Houses are reflected on January 10, 2013 on the Herengracht, one of the city of Amsterdam's three main canals. 2013 will mark the 400th anniversary since construction began on Amsterdam's world renowned Canal Ring that was added to the UNESCO World Heritage list.

Editor’s Note: Nina dos Santos is a London-based news anchor and correspondent. She is the host of CNN International’s twice-daily global business show World Business Today. Follow her on Twitter.

Story highlights

The Netherlands is suffering a housing crash that has left many in negative equity spiral

The country is the eurozone's fifth largest economy and made up of prudent savers

But the housing boom has left the Dutch the most indebted people in Europe

The Netherlands' predicament is an example of the pitfalls of "slump-then-save" mentality

CNN  — 

You don’t have to know the Netherlands well to be familiar with the story of Hans Brinker, the little Dutch boy who saved a nation from the sea in Mary Mapes Dodge’s novel by plugging a leaking dyke with his finger.

The tale may be fictional but it is symbolic of one tiny country’s struggle against erstwhile indomitable elements and it is told the world over as an example of how the smallest of deeds – or fingers in this case – can have a huge impact on the lives of many.

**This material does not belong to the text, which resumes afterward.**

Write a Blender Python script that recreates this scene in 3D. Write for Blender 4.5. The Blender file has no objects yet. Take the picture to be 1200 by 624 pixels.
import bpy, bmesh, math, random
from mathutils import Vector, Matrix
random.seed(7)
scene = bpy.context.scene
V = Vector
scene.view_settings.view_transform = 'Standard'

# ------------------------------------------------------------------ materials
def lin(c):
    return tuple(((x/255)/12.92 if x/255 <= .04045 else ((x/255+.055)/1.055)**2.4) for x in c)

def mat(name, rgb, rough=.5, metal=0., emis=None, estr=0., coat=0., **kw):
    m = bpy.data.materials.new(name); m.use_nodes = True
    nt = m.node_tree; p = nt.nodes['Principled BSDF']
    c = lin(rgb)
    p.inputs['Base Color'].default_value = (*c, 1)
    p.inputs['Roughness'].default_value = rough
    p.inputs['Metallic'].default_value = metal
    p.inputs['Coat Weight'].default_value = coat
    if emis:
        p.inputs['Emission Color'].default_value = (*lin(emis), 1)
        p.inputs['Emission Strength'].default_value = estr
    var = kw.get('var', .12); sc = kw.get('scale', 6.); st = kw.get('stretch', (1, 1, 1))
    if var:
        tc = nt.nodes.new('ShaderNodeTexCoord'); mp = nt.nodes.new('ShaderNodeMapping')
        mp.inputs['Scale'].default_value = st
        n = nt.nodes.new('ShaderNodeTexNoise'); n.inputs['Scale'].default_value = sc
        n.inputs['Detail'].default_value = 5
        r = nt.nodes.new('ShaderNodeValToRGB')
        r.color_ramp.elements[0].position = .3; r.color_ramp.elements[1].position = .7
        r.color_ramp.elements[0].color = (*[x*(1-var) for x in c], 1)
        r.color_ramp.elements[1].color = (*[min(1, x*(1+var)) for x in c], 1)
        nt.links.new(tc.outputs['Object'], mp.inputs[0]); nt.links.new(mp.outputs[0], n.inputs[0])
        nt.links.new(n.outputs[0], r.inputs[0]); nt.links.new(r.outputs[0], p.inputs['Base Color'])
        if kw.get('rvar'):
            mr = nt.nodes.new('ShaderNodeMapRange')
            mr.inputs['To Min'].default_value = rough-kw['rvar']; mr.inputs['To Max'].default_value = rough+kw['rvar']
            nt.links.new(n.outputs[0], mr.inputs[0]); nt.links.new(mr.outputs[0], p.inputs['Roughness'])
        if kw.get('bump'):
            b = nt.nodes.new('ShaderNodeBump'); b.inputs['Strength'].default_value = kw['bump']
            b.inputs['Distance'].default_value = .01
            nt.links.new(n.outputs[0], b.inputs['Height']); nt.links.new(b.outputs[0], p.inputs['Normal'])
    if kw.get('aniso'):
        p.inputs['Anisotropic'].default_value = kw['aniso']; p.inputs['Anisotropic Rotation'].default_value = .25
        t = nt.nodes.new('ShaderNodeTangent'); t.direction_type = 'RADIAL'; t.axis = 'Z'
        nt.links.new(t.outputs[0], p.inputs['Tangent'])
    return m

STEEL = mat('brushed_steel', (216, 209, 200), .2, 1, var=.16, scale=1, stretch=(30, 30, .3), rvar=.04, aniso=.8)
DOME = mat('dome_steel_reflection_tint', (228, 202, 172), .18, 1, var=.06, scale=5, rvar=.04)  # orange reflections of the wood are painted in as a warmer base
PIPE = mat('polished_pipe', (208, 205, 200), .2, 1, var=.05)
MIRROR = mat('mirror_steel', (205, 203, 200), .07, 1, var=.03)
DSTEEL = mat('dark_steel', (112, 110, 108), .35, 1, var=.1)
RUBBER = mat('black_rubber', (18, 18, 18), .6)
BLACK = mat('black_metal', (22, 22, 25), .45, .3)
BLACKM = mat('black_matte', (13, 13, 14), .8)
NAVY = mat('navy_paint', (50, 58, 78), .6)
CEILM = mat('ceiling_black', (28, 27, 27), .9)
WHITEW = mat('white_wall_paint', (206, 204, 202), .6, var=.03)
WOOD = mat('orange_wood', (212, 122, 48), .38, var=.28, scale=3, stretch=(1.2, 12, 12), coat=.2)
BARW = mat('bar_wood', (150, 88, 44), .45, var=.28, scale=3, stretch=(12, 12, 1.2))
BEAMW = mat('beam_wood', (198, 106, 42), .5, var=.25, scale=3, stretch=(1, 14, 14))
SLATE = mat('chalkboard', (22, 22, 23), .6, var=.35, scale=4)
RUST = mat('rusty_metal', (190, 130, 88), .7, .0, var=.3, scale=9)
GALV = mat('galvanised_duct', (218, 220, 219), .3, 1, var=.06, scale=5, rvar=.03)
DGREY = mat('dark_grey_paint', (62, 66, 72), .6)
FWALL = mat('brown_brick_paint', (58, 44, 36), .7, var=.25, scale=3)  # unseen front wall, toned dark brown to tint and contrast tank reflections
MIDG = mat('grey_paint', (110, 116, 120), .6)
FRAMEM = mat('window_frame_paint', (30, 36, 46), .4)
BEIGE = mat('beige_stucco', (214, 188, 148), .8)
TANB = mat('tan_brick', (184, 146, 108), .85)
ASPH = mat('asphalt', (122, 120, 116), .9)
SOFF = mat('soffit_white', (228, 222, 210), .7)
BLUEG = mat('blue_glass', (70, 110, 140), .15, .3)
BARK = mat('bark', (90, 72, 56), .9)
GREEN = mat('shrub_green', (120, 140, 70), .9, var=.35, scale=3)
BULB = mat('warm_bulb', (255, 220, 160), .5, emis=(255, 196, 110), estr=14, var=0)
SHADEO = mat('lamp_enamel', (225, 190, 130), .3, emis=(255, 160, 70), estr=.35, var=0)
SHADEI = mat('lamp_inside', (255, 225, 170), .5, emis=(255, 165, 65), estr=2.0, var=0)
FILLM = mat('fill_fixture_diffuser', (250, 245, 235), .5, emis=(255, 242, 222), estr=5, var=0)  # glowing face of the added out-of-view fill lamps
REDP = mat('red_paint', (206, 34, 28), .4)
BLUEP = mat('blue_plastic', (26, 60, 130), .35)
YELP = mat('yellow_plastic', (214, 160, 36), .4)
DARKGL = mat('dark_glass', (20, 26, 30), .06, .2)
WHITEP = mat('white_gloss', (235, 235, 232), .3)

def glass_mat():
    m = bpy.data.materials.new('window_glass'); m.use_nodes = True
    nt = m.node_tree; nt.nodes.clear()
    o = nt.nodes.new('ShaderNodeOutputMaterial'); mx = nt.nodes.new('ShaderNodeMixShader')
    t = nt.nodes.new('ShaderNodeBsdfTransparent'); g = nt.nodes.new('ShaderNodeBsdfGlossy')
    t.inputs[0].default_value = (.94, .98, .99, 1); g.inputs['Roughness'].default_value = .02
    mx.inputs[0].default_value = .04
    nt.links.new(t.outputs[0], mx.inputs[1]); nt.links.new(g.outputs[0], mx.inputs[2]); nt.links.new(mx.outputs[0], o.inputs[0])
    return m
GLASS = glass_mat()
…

The low countries may have won their battle against the tide centuries ago but these days they face another fickle enemy: a housing crash so sharp it has left millions of homes financially high and dry with mortgages, as they would say in Dutch “onder water.”

WATCH MORE: German minister says ‘I don’t see’ further bailouts

And now, just as Europe’s southern states appear to have overcome the worst, a recession in one of the region’s “core” countries could jeopardize a fragile recovery still very much in its infancy.

As the eurozone’s fifth largest economy, Holland and its surrounding provinces are hardly the bloc’s economic engine but they are a key ally for Berlin in its push for stricter spending across the region.

Through their finance minister Jeroen Dijsselbloem, the Dutch sit at the helm of the Eurogroup, the very body charged with steering member states’ fiscal policy, exerting influence over larger neighbors like France and Italy.

True, austerity has already cost the Dutch dear in the form of one collapsed government but this is a country which is under pressure to set an example.

Going Dutch

As we all know, the Netherlands isn’t just famous for its clogs and windmills. Its inhabitants have always been astute financiers and careful with costs.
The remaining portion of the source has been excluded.